Celebrating Great Films

Friday, September 12, 2014

Paths of Glory

#61 at the time of writing.

The futility and irony of the trench warfare of WWI is shown as a unit commander in the French army must deal with a mutiny and a glory-seeking general. I was lucky enough to watch this early Kubrick masterpiece at my local cinema recently, and the film's story and message have lingered with me for days.

As the closing credits rolled I found myself both exhilarated and depressed. Could Colonel Dax have done anything differently? What would I have done in his situation? Who was most to blame, and to what degree was any kind of justice served? These questions roiled around in my head afterwards.

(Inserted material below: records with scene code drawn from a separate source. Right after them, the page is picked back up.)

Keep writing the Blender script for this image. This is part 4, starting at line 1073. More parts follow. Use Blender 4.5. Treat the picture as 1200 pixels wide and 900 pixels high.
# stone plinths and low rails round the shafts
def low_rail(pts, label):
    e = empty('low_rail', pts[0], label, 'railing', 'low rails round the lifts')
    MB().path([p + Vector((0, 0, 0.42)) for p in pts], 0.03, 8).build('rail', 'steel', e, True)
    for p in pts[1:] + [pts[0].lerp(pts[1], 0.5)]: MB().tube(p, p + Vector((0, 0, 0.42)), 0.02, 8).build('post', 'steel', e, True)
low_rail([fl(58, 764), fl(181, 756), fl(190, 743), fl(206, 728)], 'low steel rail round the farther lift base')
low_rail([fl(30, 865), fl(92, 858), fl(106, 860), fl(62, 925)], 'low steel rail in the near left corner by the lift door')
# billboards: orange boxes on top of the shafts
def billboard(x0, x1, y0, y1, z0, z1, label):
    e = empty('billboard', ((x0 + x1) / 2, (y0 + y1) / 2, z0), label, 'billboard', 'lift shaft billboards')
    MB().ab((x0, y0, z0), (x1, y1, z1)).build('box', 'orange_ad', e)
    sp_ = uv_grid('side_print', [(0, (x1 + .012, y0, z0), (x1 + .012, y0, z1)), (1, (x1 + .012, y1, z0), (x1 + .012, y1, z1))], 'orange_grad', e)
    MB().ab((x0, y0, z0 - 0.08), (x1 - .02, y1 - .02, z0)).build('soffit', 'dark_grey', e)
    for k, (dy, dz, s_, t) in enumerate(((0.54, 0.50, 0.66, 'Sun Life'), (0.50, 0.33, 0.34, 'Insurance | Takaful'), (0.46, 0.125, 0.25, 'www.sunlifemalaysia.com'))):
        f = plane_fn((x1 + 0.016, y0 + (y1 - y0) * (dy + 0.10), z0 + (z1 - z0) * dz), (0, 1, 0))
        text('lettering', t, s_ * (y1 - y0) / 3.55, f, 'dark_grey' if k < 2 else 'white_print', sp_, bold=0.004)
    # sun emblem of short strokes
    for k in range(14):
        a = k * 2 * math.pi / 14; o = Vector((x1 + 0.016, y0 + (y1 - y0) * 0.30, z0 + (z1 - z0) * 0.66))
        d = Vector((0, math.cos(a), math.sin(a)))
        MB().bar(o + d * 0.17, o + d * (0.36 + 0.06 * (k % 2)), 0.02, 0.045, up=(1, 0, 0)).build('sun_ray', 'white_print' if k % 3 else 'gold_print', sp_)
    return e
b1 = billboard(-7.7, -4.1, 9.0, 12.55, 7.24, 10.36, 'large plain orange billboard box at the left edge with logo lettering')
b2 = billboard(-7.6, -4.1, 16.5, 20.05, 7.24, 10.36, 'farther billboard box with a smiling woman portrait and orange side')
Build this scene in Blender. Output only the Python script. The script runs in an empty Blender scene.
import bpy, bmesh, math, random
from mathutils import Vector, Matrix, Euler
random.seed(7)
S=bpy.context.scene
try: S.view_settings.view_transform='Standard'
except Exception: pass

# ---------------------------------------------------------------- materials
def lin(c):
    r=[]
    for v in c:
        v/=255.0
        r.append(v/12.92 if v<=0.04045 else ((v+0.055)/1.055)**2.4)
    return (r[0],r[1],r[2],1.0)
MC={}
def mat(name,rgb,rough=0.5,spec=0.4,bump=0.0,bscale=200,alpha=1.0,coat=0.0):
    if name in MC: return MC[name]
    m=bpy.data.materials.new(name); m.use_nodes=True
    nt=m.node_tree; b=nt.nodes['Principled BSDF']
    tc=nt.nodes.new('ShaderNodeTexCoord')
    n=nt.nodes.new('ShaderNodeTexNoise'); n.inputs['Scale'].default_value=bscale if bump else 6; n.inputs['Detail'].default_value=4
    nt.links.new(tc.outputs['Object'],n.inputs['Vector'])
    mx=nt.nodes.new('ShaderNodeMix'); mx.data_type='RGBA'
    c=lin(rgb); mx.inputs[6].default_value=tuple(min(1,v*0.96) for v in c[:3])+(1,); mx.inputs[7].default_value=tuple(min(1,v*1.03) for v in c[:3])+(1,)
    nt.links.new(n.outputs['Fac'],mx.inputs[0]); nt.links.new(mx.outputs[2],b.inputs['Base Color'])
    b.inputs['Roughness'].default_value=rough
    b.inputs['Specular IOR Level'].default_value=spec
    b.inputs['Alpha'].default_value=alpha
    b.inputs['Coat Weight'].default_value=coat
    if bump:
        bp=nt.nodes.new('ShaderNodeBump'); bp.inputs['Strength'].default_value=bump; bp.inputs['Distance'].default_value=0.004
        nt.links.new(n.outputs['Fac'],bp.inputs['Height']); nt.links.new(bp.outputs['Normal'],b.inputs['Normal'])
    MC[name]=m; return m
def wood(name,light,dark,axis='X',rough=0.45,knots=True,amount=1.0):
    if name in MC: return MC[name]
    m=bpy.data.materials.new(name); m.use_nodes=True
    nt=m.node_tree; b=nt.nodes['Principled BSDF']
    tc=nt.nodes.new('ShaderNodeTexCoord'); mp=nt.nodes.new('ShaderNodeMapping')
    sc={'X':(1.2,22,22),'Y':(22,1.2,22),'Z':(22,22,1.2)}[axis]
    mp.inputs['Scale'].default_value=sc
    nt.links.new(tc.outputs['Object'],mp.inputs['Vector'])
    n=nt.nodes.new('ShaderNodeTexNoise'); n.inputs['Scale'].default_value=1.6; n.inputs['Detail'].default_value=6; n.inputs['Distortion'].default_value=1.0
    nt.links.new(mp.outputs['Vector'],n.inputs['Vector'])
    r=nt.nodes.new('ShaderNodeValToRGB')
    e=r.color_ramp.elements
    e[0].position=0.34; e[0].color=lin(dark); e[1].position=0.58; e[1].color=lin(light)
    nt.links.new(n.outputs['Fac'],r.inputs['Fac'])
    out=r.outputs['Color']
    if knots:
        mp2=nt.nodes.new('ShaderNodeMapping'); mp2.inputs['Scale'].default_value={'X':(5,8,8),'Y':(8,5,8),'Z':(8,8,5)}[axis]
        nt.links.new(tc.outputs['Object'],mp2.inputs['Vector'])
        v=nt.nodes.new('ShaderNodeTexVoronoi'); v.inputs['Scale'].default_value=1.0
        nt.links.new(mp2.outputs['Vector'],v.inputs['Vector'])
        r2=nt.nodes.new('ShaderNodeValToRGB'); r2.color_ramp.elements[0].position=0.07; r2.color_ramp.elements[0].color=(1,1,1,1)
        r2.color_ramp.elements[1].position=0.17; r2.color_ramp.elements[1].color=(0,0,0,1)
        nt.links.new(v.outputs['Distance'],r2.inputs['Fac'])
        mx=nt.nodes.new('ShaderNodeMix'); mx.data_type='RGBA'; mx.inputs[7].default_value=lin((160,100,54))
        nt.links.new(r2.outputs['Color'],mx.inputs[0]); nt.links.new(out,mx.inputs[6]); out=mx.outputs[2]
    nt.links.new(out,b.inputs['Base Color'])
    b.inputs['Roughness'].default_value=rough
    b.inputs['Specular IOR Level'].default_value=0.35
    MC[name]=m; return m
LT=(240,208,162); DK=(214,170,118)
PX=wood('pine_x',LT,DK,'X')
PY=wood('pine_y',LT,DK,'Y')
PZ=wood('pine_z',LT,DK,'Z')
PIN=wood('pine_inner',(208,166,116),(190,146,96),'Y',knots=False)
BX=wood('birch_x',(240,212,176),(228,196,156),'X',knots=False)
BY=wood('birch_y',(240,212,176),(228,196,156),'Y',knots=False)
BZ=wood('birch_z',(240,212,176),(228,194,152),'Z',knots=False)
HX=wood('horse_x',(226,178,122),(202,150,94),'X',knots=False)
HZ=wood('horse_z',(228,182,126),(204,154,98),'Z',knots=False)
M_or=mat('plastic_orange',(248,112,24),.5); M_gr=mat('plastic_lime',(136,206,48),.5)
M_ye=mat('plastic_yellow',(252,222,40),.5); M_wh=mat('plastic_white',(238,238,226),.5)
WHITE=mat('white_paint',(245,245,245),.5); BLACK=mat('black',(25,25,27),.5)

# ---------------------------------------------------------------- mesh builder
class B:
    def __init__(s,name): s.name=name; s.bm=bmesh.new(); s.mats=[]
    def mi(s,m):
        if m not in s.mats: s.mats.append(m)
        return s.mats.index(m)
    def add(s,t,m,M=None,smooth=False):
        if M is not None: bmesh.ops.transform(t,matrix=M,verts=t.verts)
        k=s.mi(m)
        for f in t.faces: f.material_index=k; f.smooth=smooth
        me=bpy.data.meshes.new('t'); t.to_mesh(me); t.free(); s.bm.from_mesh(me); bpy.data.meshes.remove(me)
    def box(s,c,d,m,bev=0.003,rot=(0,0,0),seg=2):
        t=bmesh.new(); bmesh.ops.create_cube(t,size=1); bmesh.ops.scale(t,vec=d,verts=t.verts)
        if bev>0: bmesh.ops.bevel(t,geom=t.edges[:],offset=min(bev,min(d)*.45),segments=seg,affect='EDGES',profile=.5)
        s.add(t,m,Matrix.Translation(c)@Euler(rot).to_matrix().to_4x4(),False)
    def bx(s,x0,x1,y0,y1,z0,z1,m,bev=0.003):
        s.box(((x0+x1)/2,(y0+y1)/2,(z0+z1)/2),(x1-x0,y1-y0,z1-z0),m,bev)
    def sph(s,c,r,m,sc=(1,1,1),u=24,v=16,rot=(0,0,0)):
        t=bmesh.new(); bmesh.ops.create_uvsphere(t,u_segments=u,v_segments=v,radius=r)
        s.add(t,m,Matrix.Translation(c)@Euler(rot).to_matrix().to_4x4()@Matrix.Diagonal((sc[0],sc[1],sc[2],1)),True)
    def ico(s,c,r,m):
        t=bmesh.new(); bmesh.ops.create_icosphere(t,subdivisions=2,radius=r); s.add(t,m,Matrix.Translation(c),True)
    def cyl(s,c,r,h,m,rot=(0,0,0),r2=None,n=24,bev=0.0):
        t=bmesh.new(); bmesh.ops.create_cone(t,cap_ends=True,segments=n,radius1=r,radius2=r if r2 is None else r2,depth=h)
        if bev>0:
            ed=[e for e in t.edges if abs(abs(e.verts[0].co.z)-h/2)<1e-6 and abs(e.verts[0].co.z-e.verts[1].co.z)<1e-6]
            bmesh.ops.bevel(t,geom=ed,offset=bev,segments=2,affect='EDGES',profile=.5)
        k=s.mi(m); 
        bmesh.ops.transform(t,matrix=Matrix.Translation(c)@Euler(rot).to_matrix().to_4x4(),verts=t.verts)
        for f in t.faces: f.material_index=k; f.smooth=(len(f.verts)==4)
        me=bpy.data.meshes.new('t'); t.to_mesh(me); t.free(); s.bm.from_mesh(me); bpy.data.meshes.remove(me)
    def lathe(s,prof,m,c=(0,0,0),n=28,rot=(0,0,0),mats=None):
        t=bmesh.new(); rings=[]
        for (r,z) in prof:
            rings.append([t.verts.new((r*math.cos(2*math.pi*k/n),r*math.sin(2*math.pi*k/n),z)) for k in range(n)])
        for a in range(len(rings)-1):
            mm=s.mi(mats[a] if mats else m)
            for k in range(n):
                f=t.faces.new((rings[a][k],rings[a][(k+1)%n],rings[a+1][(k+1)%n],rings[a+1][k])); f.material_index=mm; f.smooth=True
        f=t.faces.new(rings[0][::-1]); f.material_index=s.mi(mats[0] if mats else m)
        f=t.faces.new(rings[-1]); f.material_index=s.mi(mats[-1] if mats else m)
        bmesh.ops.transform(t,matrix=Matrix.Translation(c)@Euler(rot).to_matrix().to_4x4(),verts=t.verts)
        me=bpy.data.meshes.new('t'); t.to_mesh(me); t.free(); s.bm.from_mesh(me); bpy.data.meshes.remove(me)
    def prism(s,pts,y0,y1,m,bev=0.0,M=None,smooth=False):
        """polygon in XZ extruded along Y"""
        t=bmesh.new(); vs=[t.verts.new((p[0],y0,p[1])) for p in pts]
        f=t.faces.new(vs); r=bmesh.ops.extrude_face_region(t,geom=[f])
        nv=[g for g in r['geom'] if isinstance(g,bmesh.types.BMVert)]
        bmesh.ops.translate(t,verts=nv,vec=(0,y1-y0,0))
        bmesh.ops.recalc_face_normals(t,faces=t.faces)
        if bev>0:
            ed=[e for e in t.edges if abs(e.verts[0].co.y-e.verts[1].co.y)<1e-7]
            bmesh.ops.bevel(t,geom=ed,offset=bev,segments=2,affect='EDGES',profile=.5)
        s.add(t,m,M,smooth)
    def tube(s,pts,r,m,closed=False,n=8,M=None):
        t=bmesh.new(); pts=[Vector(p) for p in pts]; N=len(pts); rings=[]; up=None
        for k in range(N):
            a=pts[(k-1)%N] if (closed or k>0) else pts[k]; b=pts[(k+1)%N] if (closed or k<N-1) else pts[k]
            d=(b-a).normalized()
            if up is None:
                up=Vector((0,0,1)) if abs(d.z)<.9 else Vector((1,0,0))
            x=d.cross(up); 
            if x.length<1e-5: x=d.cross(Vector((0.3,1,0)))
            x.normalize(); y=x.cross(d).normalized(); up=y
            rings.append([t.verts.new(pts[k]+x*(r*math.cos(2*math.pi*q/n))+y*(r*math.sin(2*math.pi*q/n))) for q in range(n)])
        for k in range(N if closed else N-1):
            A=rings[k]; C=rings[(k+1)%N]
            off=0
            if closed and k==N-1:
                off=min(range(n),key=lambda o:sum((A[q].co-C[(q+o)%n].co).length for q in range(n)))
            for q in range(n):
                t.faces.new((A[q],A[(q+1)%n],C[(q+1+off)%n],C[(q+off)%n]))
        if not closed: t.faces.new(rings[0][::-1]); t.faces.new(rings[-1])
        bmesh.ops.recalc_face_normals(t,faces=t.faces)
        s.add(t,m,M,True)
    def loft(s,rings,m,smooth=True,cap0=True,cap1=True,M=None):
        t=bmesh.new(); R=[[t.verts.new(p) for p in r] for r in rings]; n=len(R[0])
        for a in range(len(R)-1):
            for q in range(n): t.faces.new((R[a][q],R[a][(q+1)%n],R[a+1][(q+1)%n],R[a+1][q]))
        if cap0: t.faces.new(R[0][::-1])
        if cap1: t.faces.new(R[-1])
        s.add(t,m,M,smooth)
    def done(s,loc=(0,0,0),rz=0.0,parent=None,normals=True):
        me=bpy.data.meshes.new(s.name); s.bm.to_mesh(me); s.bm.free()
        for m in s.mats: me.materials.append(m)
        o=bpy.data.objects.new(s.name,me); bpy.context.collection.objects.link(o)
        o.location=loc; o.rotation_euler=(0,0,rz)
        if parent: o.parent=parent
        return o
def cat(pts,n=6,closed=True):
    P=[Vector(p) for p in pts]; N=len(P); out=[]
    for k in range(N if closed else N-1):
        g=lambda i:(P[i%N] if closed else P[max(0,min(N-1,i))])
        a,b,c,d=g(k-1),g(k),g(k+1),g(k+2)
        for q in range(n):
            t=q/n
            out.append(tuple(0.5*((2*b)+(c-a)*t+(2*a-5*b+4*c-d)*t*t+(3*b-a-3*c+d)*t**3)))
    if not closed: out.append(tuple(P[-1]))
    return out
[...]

Kubrick's early reputation as a prodigy was richly deserved. There is no sentimentalism here, no "patriotism" clouding the absurdity and cruelty of war. It is simply but cleverly filmed. The long tracking shots build tension and heighten emotion. There is a subtle emphasis on the stark contrast of the safe and opulent château where senior officers planned the war, and the stinking trenches where men followed orders with fear and loyalty knowing that death was their ultimate reward. And the final scene was extremely moving - nothing to do with the rest of the story, but underscoring the message that war makes us forget our humanity.

Impressive also, is that Kirk Douglas was in his 40s when he starred in this 1957 movie, and he's still around today. One of the last remaining stars of the Golden Age of Hollywood

The brief essay at the Criterion Collection provides an enlightening insight into the film.

Some interesting trivia from IMDb and other sources (if you believe it):

Winston Churchill claimed that the film was a highly accurate depiction of trench warfare and the sometimes misguided workings of the military mind.

The epic battle sequence was filmed in a 5,000-sq.-yd. pasture rented from a German farmer. After paying for the crops that would have been raised that season, the production team moved in with eight cranes and as many as 60 crew members working around the clock for three weeks to create trenches, shell holes and the rough, muddy terrain of a World War I battleground.

For box office reasons, Stanley Kubrick intended to impose a happy ending. After several draft scripts he changed his mind and restored the novel's original ending. Producer James B. Harris then had to inform studio executive Max E. Youngstein and risk rejection of the change. Harris managed by simply having the entire final script delivered without a memo of the changes, on the assumption that nobody in the studio would actually read it.

Concerned by its negative portrayal of the French army, the French government urged distributors United Artists not to release the film, and so it was not submitted to the censors, and not shown in France until 1975. Switzerland also banned the film (until 1978), accusing it of being "subversive propaganda directed at France." Belgium required that a foreword be added stating that the story represented an isolated case that did not reflect upon the "gallantry of the French soldiers."

Director Stanley Kubrick met Christiane Kubrick (then Christiane Harlan) during filming; she performs the singing at the end of the film. He divorced his second wife the following year to marry her, and they remained married until his death in 1999.

Actor (and colourful off-stage character) Timothy Carey was fired during filming, allegedly for some disruptive attempts at self-publicity including a staged kidnapping. His final scenes were shot with a double.

Monday, September 08, 2014

Guardians of the Galaxy

#58 at the time of writing.

Much like its predecessor Avengers Assemble, which I blogged about here, this Marvel comic book adaptation makes silliness into a virtue. It has all the wrong ingredients, yet somehow it manages to bundle them together into a witty, well-paced, ambitious and compelling story. You may even end up empathising with a talking raccoon and a fighting tree.

For me, this is the best Marvel film since Iron Man. Although I say that without having yet watched the other recent Top 250 entry X-Men: Days of Future Past. Meanwhile, the snob in me squirms at the readiness of the Top 250 list to embrace all of these brash big budget superhero flicks.

That snob impulse is mollified by the insider knowledge that director James Gunn cut his teeth making weird sexploitation films with Troma Entertainment.